I've recently had a lecture where the iPhone was used as an example to explain innovation cycles in economic geography. Sadly, I left my notes somewhere else so I'll paraphrase. So this is the answer from an economic perspective:

There are four stages in the Product Life Cycle:

- Introduction, where a new market or product is created for a relatively small audience (think first iPhone)

- Growth, in which the amount of people adopting the product increases

- Maturity, when the growth reaches its limit and the amount of people using the product slowly plateaus

- Decline, when the item becomes obsolete or is replaced by a better one (the way smartphones replaced normal mobile phones for instance)

A company wants to stay in the growth stage as long as possible. But this is only possible if the growth increases more and more, because as soon as the growth this year is less than previous year, it's coming close to entering the maturity stage, at which its userbase doesn't grow anymore. And to stand still is to regress, especially for investors.

To keep growing faster and faster, Apple needs to innovate more and more. But at the same time, they need to make more iPhones every year, to keep the growth going.
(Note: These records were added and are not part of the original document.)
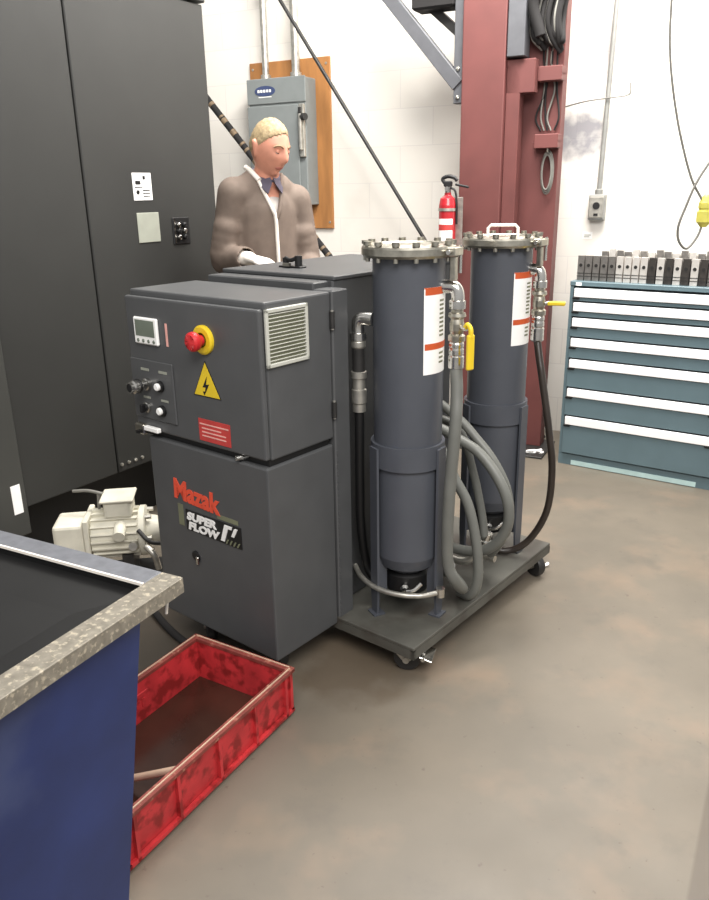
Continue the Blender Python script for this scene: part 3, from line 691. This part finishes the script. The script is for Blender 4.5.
# ------------------------------------------------------------------ red column with bracket and cables
CL = thing('steel_column', 'red oxide painted steel column in front of the white wall', 'column', (.600, 4.512, 0), WROT)
m = MB(M['column']); m.box(0, .235, 0, .24, .012, 3.3, bev=.006, seg=2); m.build('main_post', CL)
m = MB(M['column']); m.box(.236, .310, .03, .11, .012, 2.10, bev=.003); m.box(.236, .385, .03, .10, 1.96, 2.12, bev=.003); m.build('side_channel', CL)
m = MB(M['column']); m.box(.236, .50, .16, .26, .012, 3.3, bev=.003); m.build('rear_post', CL)
for z in (1.725, 2.05):
    m = MB(M['column']); m.box(.385, .51, .08, .158, z-.035, z+.035, bev=.003); m.box(.37, .51, .10, .158, z-.004, z+.004); m.build('bracket', CL)
m = MB(M['darksteel']); m.box(-.05, .56, -.04, .30, 0, .012, bev=.002); m.build('base_plate', CL)
m = MB(M['greysteel']); m.box(.24, .33, .0, .11, 2.13, 2.9, bev=.004); m.build('junction_box', CL)
KB = thing('knee_brace', 'grey diagonal steel brace bolted to the left side of the red column', 'brace', (.600, 4.512, 1.9), WROT)
m = MB(M['greysteel']); m.box(-.055, -.002, .03, .09, .03, 1.2, bev=.003); m.build('upright_plate', KB)
m = MB(M['greysteel']); X = Matrix.Translation((-.03, .05, .12)) @ Matrix.Rotation(rad(-41.5), 4, 'Y'); m.box(-.035, .035, -.03, .03, 0, 1.0, X=X, bev=.003); m.build('diagonal_bar', KB)
m = MB(M['darksteel']); X = Matrix.Translation((-.03, .13, .36)) @ Matrix.Rotation(rad(-50), 4, 'Y'); m.box(-.022, .022, -.03, .03, 0, .6, X=X); m.build('rear_bar', KB)
m = MB(M['cable']); m.box(-.30, -.06, .02, .16, .50, .62, bev=.01); m.build('top_beam', KB)
for z in (.06, .2): m = MB(M['galv']); m.lathe([(0, 0), (.011, 0), (.011, .008), (0, .009)], (-.03, .03, z), 6, 0, (0, -1, 0)); m.build('bolt', KB)
CB = thing('cable_bundle', 'tangle of dark cables hanging at the top right of the red column', 'cables', (.600, 4.512, 0), WROT)
for k in range(16):
    r = random.Random(k); x0 = .335+.0105*k; m = MB(M['cable'] if k % 4 else M['cable_grey'])
    m.tube([(x0+.06+.02*r.random(), .12+.02*r.random(), 2.75), (x0+.03, .09+.03*r.random(), 2.5), (x0-.005*r.random(), .07+.05*r.random(), 2.32), (x0+.01, .09, 2.20+.05*r.random()), (min(.49, x0+.03+.03*r.random()), .13, 2.14+.09*r.random())], .014 if k % 4 else .007, 8); m.build('cable', CB)
for k in range(5):
    r = random.Random(40+k); x0 = .40+.018*k; m = MB(M['cable_grey'] if k % 2 else M['cable'])
    m.tube([(x0, .13, 2.20), (x0+.02*r.uniform(-1, 1), .145, 2.12), (x0+.02*r.uniform(-1, 1), .150, 1.98), (x0+.03*r.uniform(-1, 1), .146, 1.85), (x0, .15, 1.78)], .005, 8); m.build('cable', CB)
m = MB(M['cable']); m.tube([(.40, .04, 2.22), (.36, .03, 2.38), (.44, .02, 2.52), (.62, .02, 2.66)], .028, 10); m.build('thick_cable', CB)
CC = thing('cable_coil', 'small loop of grey cable hung on the right side of the red column', 'cable', (.600, 4.512, 1.42), WROT)
m = MB(M['cable_grey'])
for k in range(3):
    m.tube([(.452+.032*sin(a)*(1-.12*k), .135-.008*k, .15+.11*cos(a)*(1-.1*k)) for a in [2*PI*i/14 for i in range(15)]], .0045, 8)
m.build('coil', CC)
m = MB(M['galv']); m.tube([(.45, .16, .262), (.45, .12, .255), (.45, .112, .275)], .005, 8); m.build('hook', CC)

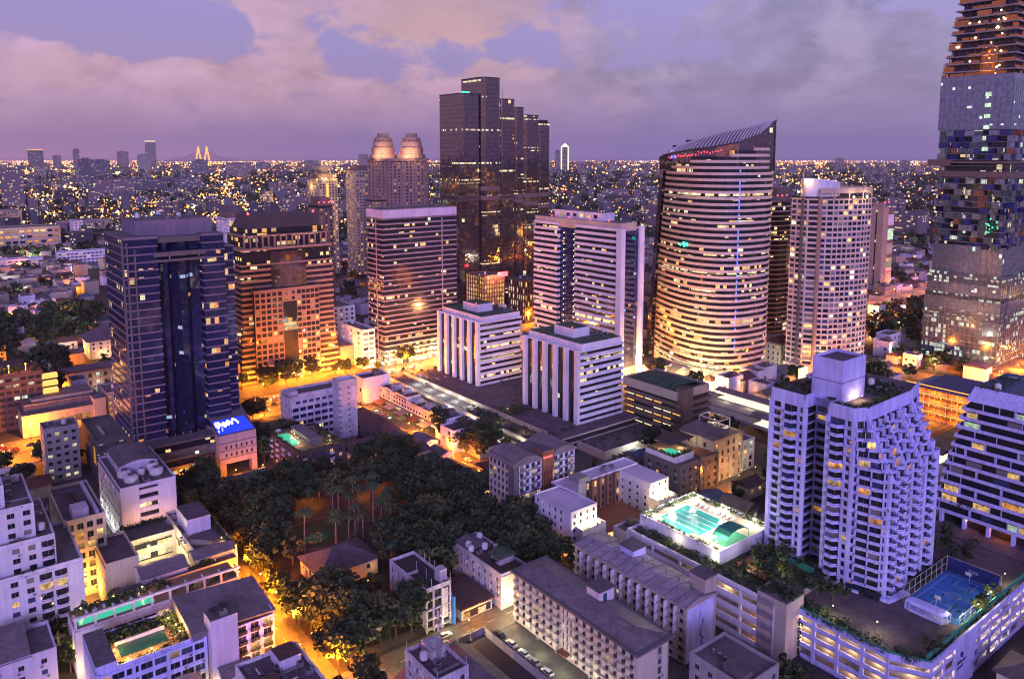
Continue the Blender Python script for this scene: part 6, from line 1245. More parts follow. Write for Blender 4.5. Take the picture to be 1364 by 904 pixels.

So as the product life cycle goes on, a company will spend less money into product innovation and more money into process innovation. That way they develop methods to make their product faster, cheaper and with a larger volume every year. Apple has developed special robots, made to make iPhone parts. Economies of scale are dominant here. Standardization of products leads to bigger volumes at a lower price per phone.

This is why every new iPhone looks so much like the previous one: they already have the investments in efficient processes, so it's cheaper to use (nearly) the same pieces. A new processor is usually the same shape. But they can't deviate too much, or it will mean large adaptations in the production process, at great costs.

If they were to make different iPhones for different price categories, this would require them to use cheaper parts of the same model (iPhone 5c) or make big, costly changes to their highly efficient production process.